Inflexions : Vous n’avez pas parlé de victoires napoléoniennes ?
Stéphane Faudais : Non. Mais le sujet est plus facile. Nous retrouvons par exemple le même enchaînement – vision, organisation, ordres simples – tout au long de la campagne de 1805 avec, sous forme de poupées gigognes, le déroulé des batailles elles-mêmes. Cela est valable pour la prise d’Ulm, pour laquelle Napoléon manœuvre pour enfermer les Autrichiens dans la ville. Mais aussi pour Austerlitz, encore une fois. Napoléon donne l’illusion à ses ennemis qu’ils ont l’initiative. Or c’est lui qui a choisi le lieu de l’affrontement, c’est lui qui oriente en permanence la manœuvre et prend l’ascendant. Avec la campagne d’Espagne, nous aurions des contre-exemples riches que nous étudions d’ailleurs. La manœuvre est donc un « choc » d’intelligences autant qu’un choc d’armées.
Inflexions : Et vous, vous apprenez à vos officiers stagiaires à devenir intelligents ?
Stéphane Faudais : Oui, en quelque sorte (rires). Mais ils ne m’ont pas attendu pour l’être. Plus sérieusement, la chaire de tactique générale à l’École de guerre dont je suis le titulaire contribue à faire mûrir des officiers qui ont déjà une expérience tactique concrète au niveau de la compagnie ou équivalent5. Ils ont tous connu le combat. En revanche, il leur faut revoir et approfondir la tactique générale, améliorer les connaissances des autres spécialités du combat aéroterrestre, apprendre le travail d’état-major, lire et réfléchir, comprendre leur environnement, apprendre le métier de chef tactique avant de devenir des chefs opératifs et stratégiques. Il faut mettre du liant à tout cela, avec des repères historiques militaires, clairs et simples. Nous le savons, les futurs décideurs de l’armée de terre ont en effet besoin de réfléchir beaucoup, en amont, pour être capables d’analyser rapidement les situations auxquelles ils sont confrontés, avant de prendre des décisions claires permettant une exécution tout aussi claire. Cette maturation prend nécessairement du temps. Ils seront alors capables de concevoir une belle manœuvre. Ou plus exactement, ils auront les moyens techniques, la méthode et la théorie pour pratiquer correctement l’art de la guerre.

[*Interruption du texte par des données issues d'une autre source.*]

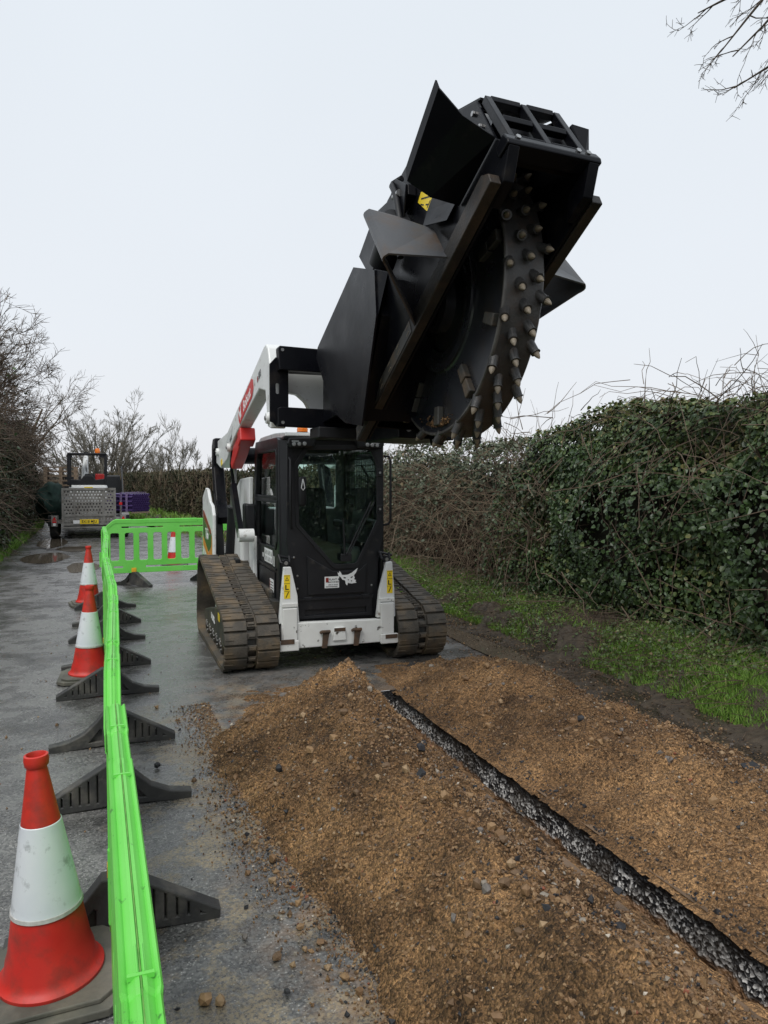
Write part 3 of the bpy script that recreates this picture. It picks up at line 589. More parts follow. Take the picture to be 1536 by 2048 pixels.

Propos recueillis par Jean-Luc Cotard
1 Voir Les Canons de l’élégance, catalogue de l’exposition, Paris, Éditions Faton, 2019.
2 F. Foch, Des Principes de la guerre, présentation André Martel, Paris, Imprimerie nationale, 1997, p. 105.
3 H. Coutau-Bégarie, Traité de stratégie, Paris, Economica, 2e édition, 1999, p. 335.
4 H. de Turenne, D. Costelle et J.-L. Guillaud, Les Grandes Batailles. La bataille d’Italie et le corps expéditionnaire français (1943-1944), diffusé en 1971. Interview du général de Monsabert à 1 h 29’ 30 sur YouTube.
5 Une compagnie, ou le volume d’une compagnie (sous-groupement tactique interarmes, sgtia en jargon militaire contemporain), représente une bonne centaine d’hommes structurées en quatre ou six sous-entités avec des spécialités différentes.